* start *

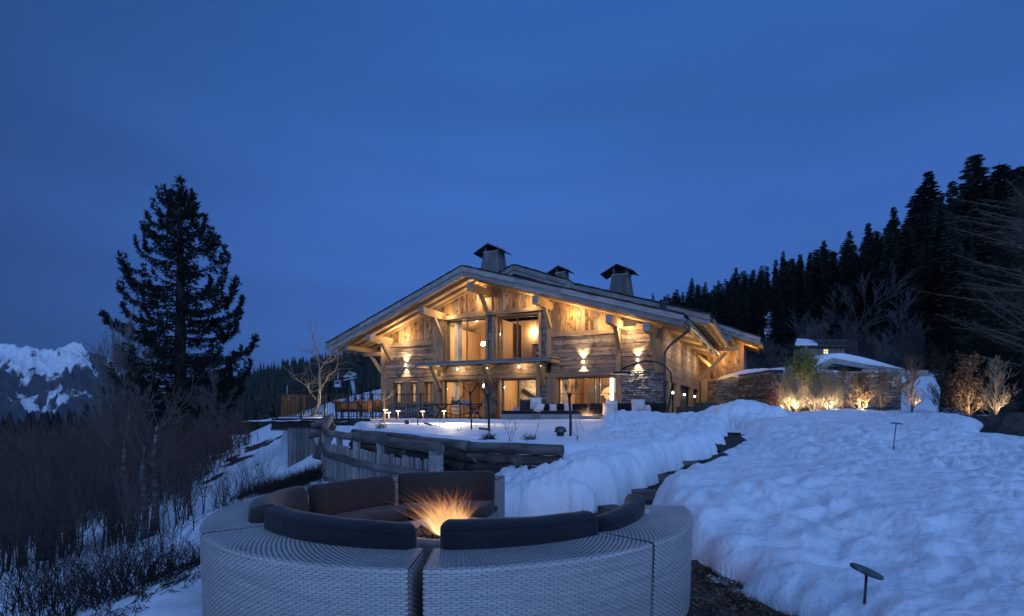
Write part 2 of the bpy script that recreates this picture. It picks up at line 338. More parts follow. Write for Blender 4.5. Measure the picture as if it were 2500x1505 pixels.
RF = [(2.1, -1), (1.95, 1.6), (1.88, 2.6), (1.86, 3.4), (1.66, 4.2), (1.50, 5.2), (1.52, 6.1), (1.76, 6.9), (2.11, 7.75), (2.66, 8.5), (3.43, 9.3), (4.49, 10.7), (5.6, 12.6), (6.6, 15), (7.5, 18), (8.3, 21), (9, 24.5), (20, 25), (17, 20), (13.6, 15.5), (11.6, 13.0), (10.9, 12.2), (11.0, 11.3), (12.2, 10), (16, 7.5), (18, 0)]
CM = [(-.62, 7.75), (-.42, 7.0), (.2, 6.7), (.9, 6.75), (1.38, 7.3), (1.76, 7.9), (2.26, 8.58), (2.89, 9.24), (3.78, 10.1), (4.72, 11.58), (5.5, 13.6), (4.6, 15.2), (2.4, 14), (1.2, 9.6), (.3, 8.9), (-.3, 8.4)]
HP = [(6.2, 16.6), (7.4, 16.2), (8.8, 16.8), (9.6, 18.5), (8.8, 20), (7.0, 19.5), (6.2, 18)]
def zr(Y): return np.interp(Y, [0, 2, 3.2, 4.5, 6, 7.5, 9.4, 11.5, 14, 18, 24], [.02, .10, .20, .31, .44, .57, .72, .87, 1.03, 1.21, 1.28])
def base(X, Y):
    """ground without the thick snow"""
    z = np.zeros(X.shape)
    D = browx(Y)-X                                                                       # metres out over the left slope
    z += np.interp(Y, [0, 4, 7, 9, 12, 15, 18.5, 21, 26, 40], [0, 0, -.05, -.14, -.40, -.72, -.85, -.2, .75, .6])*sm((D+2.2)/2.2)
    z -= np.where(D > 0, np.where(D < 1.6, .47*D, .752+.29*(D-1.6))+.004*np.maximum(0, D-8)**2, 0)
    z = np.maximum(z, -60)
    # general rise of the garden to the right
    g = np.maximum(0, zr(Y)-.35)*sm((X-1.2)/1.5); z = z+np.where(D < 0, g, 0)
    # stair ramp
    t = np.clip(((X-1.6)*3.4+(Y-7.3)*5.3)/(3.4**2+5.3**2), 0, 1); dx = X-(1.6+3.4*t); dy = Y-(7.3+5.3*t); ds = np.hypot(dx, dy)
    z = np.where(ds < 1.1, z*sm((ds-.5)/.6)+(t*.80)*(1-sm((ds-.5)/.6)), z)
    s = sdpoly(PLAT, X, Y); zp = .80+.004*np.maximum(0, Y-20)
    z = np.where(s > -.1, z+(zp-z)*sm((s+.1)/.2), z)
    # the ground behind the garden walls climbs towards the wood
    z = z+np.maximum(0, Y-30)*.05*sm((X-6)/8)
    return z
def snow_top(X, Y):
    lump = (worley(X*1.9+.45*vnoise(X*2, Y*2), Y*1.7+.45*vnoise(X*2+9, Y*2))); l1 = np.minimum(1, (lump[1]-lump[0])*1.6)
    lump2 = worley(X*4.3+5+.5*vnoise(X*4, Y*4), Y*3.8+.5*vnoise(X*3, Y*3)); l2 = np.minimum(1, (lump2[1]-lump2[0])*1.6)
    wx, wy = X+.55*fbm(X*.9+3, Y*.9, 2), Y+.55*fbm(X*.9-7, Y*.9+4, 2); l3 = worley(wx*.72, wy*.66); l3 = np.minimum(1, (l3[1]-l3[0])*1.4)
    am = sm(.38+1.3*fbm(X*.42+11, Y*.42, 2)); am2 = sm(.4+1.1*fbm(X*.5-5, Y*.5+8, 2))
    rid = 1-np.abs(fbm(wx*.8+.4*wy, wy*1.7-.5*wx, 4))*1.7
    billow = .040*(sm(l1)-.6)*am+.024*(sm(l2)-.6)*am2+.030*(sm(l3)-.6)*(1-.5*am)+.026*rid*(1-.6*am)+.07*fbm(X*.45, Y*.45, 2)+.018*fbm(X*4.5, Y*4.5, 4)
    edge = .16*fbm(X*1.3, Y*1.3, 3)+.05*vnoise(X*6, Y*6)
    B = base(X, Y)-.06
    crumb = .038*(1-np.abs(fbm(X*3.1+2, Y*3.1, 4))*1.5)+.022*fbm(X*9, Y*9, 3)
    T = np.full(X.shape, -9.0)
    def put(poly, top, width, e, b=1.0, lo=None):
        nonlocal T
        s = sdpoly(poly, X, Y)+edge*e
        lowz = B if lo is None else lo
        h = lowz+(top+(billow*(b if b < 1.58 or b > 1.62 else .8)+(crumb if 1.58 < b < 1.62 else 0))-lowz)*rnd_edge(s/width)
        T = np.maximum(T, np.where(s > 0, h, -9))
    put(RF, zr(Y)+.10*vnoise(X*.35+4, Y*.35), .62, 1.0, 1.35)
    put(CM, np.interp(Y, [6.8, 7.6, 8.4, 9.3, 10.5, 12, 13.2, 15], [.32, .50, .60, .74, .95, 1.2, 1.34, 1.15])+np.interp(X, [-.5, .1, .9, 2, 3], [-.16, -.04, .18, .12, .04])*sm((10.5-Y)/2.5), .42, .8, 1.6)
    put(TERR, .865+.0098*(Y-8.5)+.02*vnoise(X, Y), .28, .35, .32)
    put(HP, np.full(X.shape, 1.62), 1.5, 1.2, 1.3)
    return T
def polar(y0, y1, ratio, x0, x1, n):
    ys = [y0]
    while ys[-1] < y1: ys.append(ys[-1]*ratio)
    ys = np.array(ys); t = np.linspace(x0, x1, n); Yg, Tg = np.meshgrid(ys, t, indexing='ij'); return Yg*Tg, Yg, len(ys), n
def grid_faces(ny, nx, keep=None):
    i = np.arange(ny-1)[:, None]*nx+np.arange(nx-1)[None, :]; q = np.stack([i, i+1, i+nx+1, i+nx], -1).reshape(-1, 4)
    return q if keep is None else q[keep.reshape(-1)]
def terrain(name, fn, y0, y1, ratio, x0, x1, n, mat, drop=None, attrs=None, **k):
    X, Y, ny, nx = polar(y0, y1, ratio, x0, x1, n); Z = fn(X, Y); keep = None
    if drop is not None:
        ok = Z > drop; keep = ok[:-1, :-1] | ok[1:, :-1] | ok[:-1, 1:] | ok[1:, 1:]
        Z = np.where(ok, Z, base(X, Y)-.12)
    return fast_mesh(name, np.stack([X, Y, Z], -1).reshape(-1, 3), grid_faces(ny, nx, keep), mat, smooth=True,
                     attrs=None if attrs is None else {a: f(X, Y).ravel() for a, f in attrs.items()}, **k)
def bare(X, Y):
    """1 where dark earth shows, 0 under thin snow"""
    n = fbm(X*1.1+3, Y*1.1, 4); D = browx(Y)-X
    m = np.full(X.shape, -.35)
    m = np.maximum(m, 1.1-np.hypot(X-.5, Y-4.3)/2.5-np.maximum(0, -1.9-X)*1.2)
    t = np.clip(((X-1.4)*3.6+(Y-7.0)*5.6)/(3.6**2+5.6**2), 0, 1); ds = np.hypot(X-(1.4+3.6*t), Y-(7.0+5.6*t)); m = np.maximum(m, .75-ds)
    m = np.maximum(m, .72-np.hypot((X+5.3)/1.3, (Y-11.6)/2.6))                             # thawed patch beside the fence
    m = np.maximum(m, .55-np.hypot((X+2.9)/.9, (Y-8.3)/1.2)); pass
    m = np.where(Y > 20, np.maximum(m, .9*sm((X+8)/2)*sm((24-np.abs(X-6))/8)), m)
    return sm((m+.35*n)*1.8+.2)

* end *

Reproduce the full listing faithfully, but do not carry over any pictures.

Write part 2 of the bpy script that recreates this picture. It picks up at line 338. More parts follow. Write for Blender 4.5. Measure the picture as if it were 2500x1505 pixels.
RF = [(2.1, -1), (1.95, 1.6), (1.88, 2.6), (1.86, 3.4), (1.66, 4.2), (1.50, 5.2), (1.52, 6.1), (1.76, 6.9), (2.11, 7.75), (2.66, 8.5), (3.43, 9.3), (4.49, 10.7), (5.6, 12.6), (6.6, 15), (7.5, 18), (8.3, 21), (9, 24.5), (20, 25), (17, 20), (13.6, 15.5), (11.6, 13.0), (10.9, 12.2), (11.0, 11.3), (12.2, 10), (16, 7.5), (18, 0)]
CM = [(-.62, 7.75), (-.42, 7.0), (.2, 6.7), (.9, 6.75), (1.38, 7.3), (1.76, 7.9), (2.26, 8.58), (2.89, 9.24), (3.78, 10.1), (4.72, 11.58), (5.5, 13.6), (4.6, 15.2), (2.4, 14), (1.2, 9.6), (.3, 8.9), (-.3, 8.4)]
HP = [(6.2, 16.6), (7.4, 16.2), (8.8, 16.8), (9.6, 18.5), (8.8, 20), (7.0, 19.5), (6.2, 18)]
def zr(Y): return np.interp(Y, [0, 2, 3.2, 4.5, 6, 7.5, 9.4, 11.5, 14, 18, 24], [.02, .10, .20, .31, .44, .57, .72, .87, 1.03, 1.21, 1.28])
def base(X, Y):
    """ground without the thick snow"""
    z = np.zeros(X.shape)
    D = browx(Y)-X                                                                       # metres out over the left slope
    z += np.interp(Y, [0, 4, 7, 9, 12, 15, 18.5, 21, 26, 40], [0, 0, -.05, -.14, -.40, -.72, -.85, -.2, .75, .6])*sm((D+2.2)/2.2)
    z -= np.where(D > 0, np.where(D < 1.6, .47*D, .752+.29*(D-1.6))+.004*np.maximum(0, D-8)**2, 0)
    z = np.maximum(z, -60)
    # general rise of the garden to the right
    g = np.maximum(0, zr(Y)-.35)*sm((X-1.2)/1.5); z = z+np.where(D < 0, g, 0)
    # stair ramp
    t = np.clip(((X-1.6)*3.4+(Y-7.3)*5.3)/(3.4**2+5.3**2), 0, 1); dx = X-(1.6+3.4*t); dy = Y-(7.3+5.3*t); ds = np.hypot(dx, dy)
    z = np.where(ds < 1.1, z*sm((ds-.5)/.6)+(t*.80)*(1-sm((ds-.5)/.6)), z)
    s = sdpoly(PLAT, X, Y); zp = .80+.004*np.maximum(0, Y-20)
    z = np.where(s > -.1, z+(zp-z)*sm((s+.1)/.2), z)
    # the ground behind the garden walls climbs towards the wood
    z = z+np.maximum(0, Y-30)*.05*sm((X-6)/8)
    return z
def snow_top(X, Y):
    lump = (worley(X*1.9+.45*vnoise(X*2, Y*2), Y*1.7+.45*vnoise(X*2+9, Y*2))); l1 = np.minimum(1, (lump[1]-lump[0])*1.6)
    lump2 = worley(X*4.3+5+.5*vnoise(X*4, Y*4), Y*3.8+.5*vnoise(X*3, Y*3)); l2 = np.minimum(1, (lump2[1]-lump2[0])*1.6)
    wx, wy = X+.55*fbm(X*.9+3, Y*.9, 2), Y+.55*fbm(X*.9-7, Y*.9+4, 2); l3 = worley(wx*.72, wy*.66); l3 = np.minimum(1, (l3[1]-l3[0])*1.4)
    am = sm(.38+1.3*fbm(X*.42+11, Y*.42, 2)); am2 = sm(.4+1.1*fbm(X*.5-5, Y*.5+8, 2))
    rid = 1-np.abs(fbm(wx*.8+.4*wy, wy*1.7-.5*wx, 4))*1.7
    billow = .040*(sm(l1)-.6)*am+.024*(sm(l2)-.6)*am2+.030*(sm(l3)-.6)*(1-.5*am)+.026*rid*(1-.6*am)+.07*fbm(X*.45, Y*.45, 2)+.018*fbm(X*4.5, Y*4.5, 4)
    edge = .16*fbm(X*1.3, Y*1.3, 3)+.05*vnoise(X*6, Y*6)
    B = base(X, Y)-.06
    crumb = .038*(1-np.abs(fbm(X*3.1+2, Y*3.1, 4))*1.5)+.022*fbm(X*9, Y*9, 3)
    T = np.full(X.shape, -9.0)
    def put(poly, top, width, e, b=1.0, lo=None):
        nonlocal T
        s = sdpoly(poly, X, Y)+edge*e
        lowz = B if lo is None else lo
        h = lowz+(top+(billow*(b if b < 1.58 or b > 1.62 else .8)+(crumb if 1.58 < b < 1.62 else 0))-lowz)*rnd_edge(s/width)
        T = np.maximum(T, np.where(s > 0, h, -9))
    put(RF, zr(Y)+.10*vnoise(X*.35+4, Y*.35), .62, 1.0, 1.35)
    put(CM, np.interp(Y, [6.8, 7.6, 8.4, 9.3, 10.5, 12, 13.2, 15], [.32, .50, .60, .74, .95, 1.2, 1.34, 1.15])+np.interp(X, [-.5, .1, .9, 2, 3], [-.16, -.04, .18, .12, .04])*sm((10.5-Y)/2.5), .42, .8, 1.6)
    put(TERR, .865+.0098*(Y-8.5)+.02*vnoise(X, Y), .28, .35, .32)
    put(HP, np.full(X.shape, 1.62), 1.5, 1.2, 1.3)
    return T
def polar(y0, y1, ratio, x0, x1, n):
    ys = [y0]
    while ys[-1] < y1: ys.append(ys[-1]*ratio)
    ys = np.array(ys); t = np.linspace(x0, x1, n); Yg, Tg = np.meshgrid(ys, t, indexing='ij'); return Yg*Tg, Yg, len(ys), n
def grid_faces(ny, nx, keep=None):
    i = np.arange(ny-1)[:, None]*nx+np.arange(nx-1)[None, :]; q = np.stack([i, i+1, i+nx+1, i+nx], -1).reshape(-1, 4)
    return q if keep is None else q[keep.reshape(-1)]
def terrain(name, fn, y0, y1, ratio, x0, x1, n, mat, drop=None, attrs=None, **k):
    X, Y, ny, nx = polar(y0, y1, ratio, x0, x1, n); Z = fn(X, Y); keep = None
    if drop is not None:
        ok = Z > drop; keep = ok[:-1, :-1] | ok[1:, :-1] | ok[:-1, 1:] | ok[1:, 1:]
        Z = np.where(ok, Z, base(X, Y)-.12)
    return fast_mesh(name, np.stack([X, Y, Z], -1).reshape(-1, 3), grid_faces(ny, nx, keep), mat, smooth=True,
                     attrs=None if attrs is None else {a: f(X, Y).ravel() for a, f in attrs.items()}, **k)
def bare(X, Y):
    """1 where dark earth shows, 0 under thin snow"""
    n = fbm(X*1.1+3, Y*1.1, 4); D = browx(Y)-X
    m = np.full(X.shape, -.35)
    m = np.maximum(m, 1.1-np.hypot(X-.5, Y-4.3)/2.5-np.maximum(0, -1.9-X)*1.2)
    t = np.clip(((X-1.4)*3.6+(Y-7.0)*5.6)/(3.6**2+5.6**2), 0, 1); ds = np.hypot(X-(1.4+3.6*t), Y-(7.0+5.6*t)); m = np.maximum(m, .75-ds)
    m = np.maximum(m, .72-np.hypot((X+5.3)/1.3, (Y-11.6)/2.6))                             # thawed patch beside the fence
    m = np.maximum(m, .55-np.hypot((X+2.9)/.9, (Y-8.3)/1.2)); pass
    m = np.where(Y > 20, np.maximum(m, .9*sm((X+8)/2)*sm((24-np.abs(X-6))/8)), m)
    return sm((m+.35*n)*1.8+.2)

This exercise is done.